**Stated problem**
Exactly and only the lines from the one containing "Build this scene" through the one containing "COL = S.collection" are to be repeated, both ends included.

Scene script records
--------------------
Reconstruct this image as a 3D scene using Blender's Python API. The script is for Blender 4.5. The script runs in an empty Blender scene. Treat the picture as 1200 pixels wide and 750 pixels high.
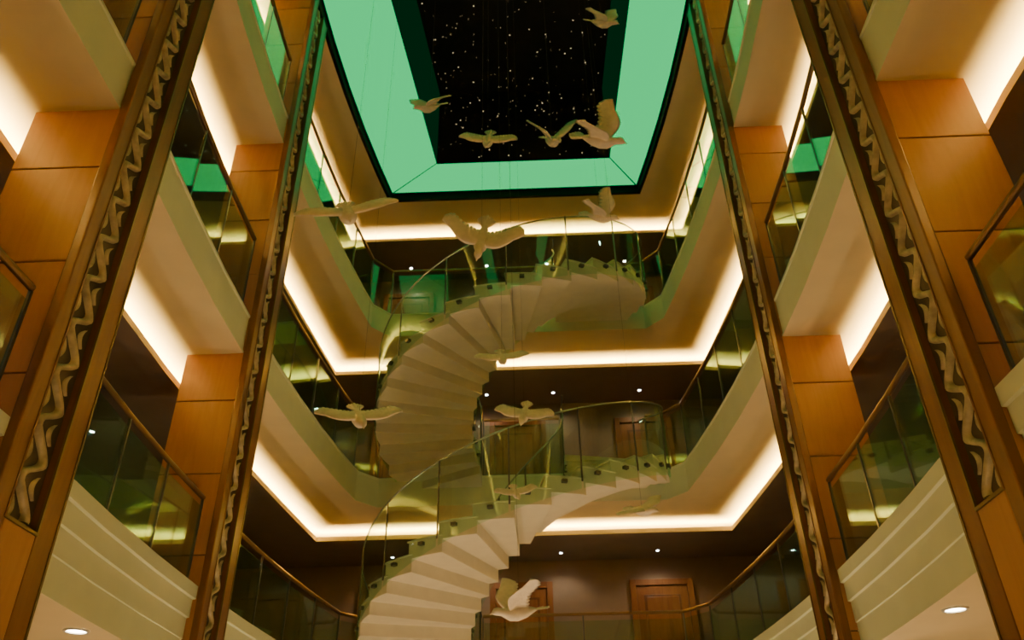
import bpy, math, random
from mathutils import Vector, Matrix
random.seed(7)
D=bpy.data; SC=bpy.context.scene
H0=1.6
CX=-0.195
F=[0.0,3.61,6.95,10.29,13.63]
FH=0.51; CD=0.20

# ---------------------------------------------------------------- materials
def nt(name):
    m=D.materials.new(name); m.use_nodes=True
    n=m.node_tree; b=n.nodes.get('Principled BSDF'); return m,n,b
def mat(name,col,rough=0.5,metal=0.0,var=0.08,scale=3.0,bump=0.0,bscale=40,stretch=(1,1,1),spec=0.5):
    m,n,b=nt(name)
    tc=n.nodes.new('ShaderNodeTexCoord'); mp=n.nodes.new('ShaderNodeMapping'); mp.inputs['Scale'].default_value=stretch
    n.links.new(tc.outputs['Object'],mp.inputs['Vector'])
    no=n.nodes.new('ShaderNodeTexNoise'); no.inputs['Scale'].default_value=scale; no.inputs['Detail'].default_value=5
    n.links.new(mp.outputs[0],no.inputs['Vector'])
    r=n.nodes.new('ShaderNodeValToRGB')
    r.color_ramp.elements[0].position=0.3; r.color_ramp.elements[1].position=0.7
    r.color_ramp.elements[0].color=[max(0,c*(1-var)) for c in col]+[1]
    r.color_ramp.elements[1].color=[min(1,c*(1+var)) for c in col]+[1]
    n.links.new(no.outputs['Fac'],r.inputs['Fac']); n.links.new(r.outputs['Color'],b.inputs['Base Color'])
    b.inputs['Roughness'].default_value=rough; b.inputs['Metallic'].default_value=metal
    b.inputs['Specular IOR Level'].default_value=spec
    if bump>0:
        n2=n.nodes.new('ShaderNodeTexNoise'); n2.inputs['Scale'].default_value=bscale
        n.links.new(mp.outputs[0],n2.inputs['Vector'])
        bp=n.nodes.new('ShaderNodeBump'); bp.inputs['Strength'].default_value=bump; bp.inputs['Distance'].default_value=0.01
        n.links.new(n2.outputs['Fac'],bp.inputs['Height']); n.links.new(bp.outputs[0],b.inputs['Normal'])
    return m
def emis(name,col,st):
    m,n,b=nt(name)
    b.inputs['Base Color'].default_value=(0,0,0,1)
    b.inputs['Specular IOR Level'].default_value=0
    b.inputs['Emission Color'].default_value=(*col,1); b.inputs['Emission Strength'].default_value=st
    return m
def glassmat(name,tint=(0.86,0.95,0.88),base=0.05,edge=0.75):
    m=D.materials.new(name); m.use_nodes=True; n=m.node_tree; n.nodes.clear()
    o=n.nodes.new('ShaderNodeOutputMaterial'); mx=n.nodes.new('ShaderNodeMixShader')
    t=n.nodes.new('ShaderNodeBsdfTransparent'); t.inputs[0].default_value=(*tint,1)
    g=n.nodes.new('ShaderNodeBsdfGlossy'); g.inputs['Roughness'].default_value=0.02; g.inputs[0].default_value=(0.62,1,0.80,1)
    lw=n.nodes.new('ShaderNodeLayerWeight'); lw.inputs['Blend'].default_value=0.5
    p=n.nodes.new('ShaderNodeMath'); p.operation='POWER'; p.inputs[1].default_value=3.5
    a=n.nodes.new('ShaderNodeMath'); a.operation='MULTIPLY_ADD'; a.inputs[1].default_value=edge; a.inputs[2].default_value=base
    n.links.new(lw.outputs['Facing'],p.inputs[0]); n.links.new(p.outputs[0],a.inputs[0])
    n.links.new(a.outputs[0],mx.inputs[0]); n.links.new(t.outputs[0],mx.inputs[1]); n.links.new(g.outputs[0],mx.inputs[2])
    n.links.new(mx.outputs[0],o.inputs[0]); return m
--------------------
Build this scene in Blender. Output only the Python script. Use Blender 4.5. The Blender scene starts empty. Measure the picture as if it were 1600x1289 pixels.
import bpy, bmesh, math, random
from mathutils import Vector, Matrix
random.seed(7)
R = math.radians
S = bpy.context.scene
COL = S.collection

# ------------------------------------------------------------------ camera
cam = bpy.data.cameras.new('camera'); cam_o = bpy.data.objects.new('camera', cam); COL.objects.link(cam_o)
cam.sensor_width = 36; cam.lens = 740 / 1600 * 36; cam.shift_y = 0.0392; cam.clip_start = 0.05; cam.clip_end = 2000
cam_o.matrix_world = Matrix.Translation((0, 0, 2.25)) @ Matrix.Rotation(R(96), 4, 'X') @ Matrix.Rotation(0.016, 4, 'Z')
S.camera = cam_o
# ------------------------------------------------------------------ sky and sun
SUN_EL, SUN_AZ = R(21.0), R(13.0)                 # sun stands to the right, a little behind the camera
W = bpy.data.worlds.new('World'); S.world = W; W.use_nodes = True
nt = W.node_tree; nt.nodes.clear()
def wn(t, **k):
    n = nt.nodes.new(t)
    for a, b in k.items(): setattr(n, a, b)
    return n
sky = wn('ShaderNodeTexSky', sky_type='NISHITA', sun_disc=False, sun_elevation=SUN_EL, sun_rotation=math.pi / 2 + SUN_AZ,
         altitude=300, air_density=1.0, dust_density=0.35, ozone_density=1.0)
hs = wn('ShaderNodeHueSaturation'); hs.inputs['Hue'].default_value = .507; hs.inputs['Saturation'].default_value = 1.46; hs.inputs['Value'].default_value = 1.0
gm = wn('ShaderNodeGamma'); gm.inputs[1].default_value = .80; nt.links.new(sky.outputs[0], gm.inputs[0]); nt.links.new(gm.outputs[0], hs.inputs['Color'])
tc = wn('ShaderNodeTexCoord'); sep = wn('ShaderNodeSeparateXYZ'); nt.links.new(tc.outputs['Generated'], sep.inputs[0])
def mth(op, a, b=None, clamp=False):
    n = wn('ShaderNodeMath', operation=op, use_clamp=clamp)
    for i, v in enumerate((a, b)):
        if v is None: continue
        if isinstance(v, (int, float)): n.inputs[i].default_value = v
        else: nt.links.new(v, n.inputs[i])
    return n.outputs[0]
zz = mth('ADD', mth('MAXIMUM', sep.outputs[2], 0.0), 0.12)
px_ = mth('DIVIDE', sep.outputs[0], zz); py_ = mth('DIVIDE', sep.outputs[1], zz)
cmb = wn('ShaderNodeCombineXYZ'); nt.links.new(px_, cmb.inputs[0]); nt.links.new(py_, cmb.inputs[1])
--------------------
**Output below**
Build this scene in Blender. Output only the Python script. Use Blender 4.5. The Blender scene starts empty. Measure the picture as if it were 1600x1289 pixels.
import bpy, bmesh, math, random
from mathutils import Vector, Matrix
random.seed(7)
R = math.radians
S = bpy.context.scene
COL = S.collection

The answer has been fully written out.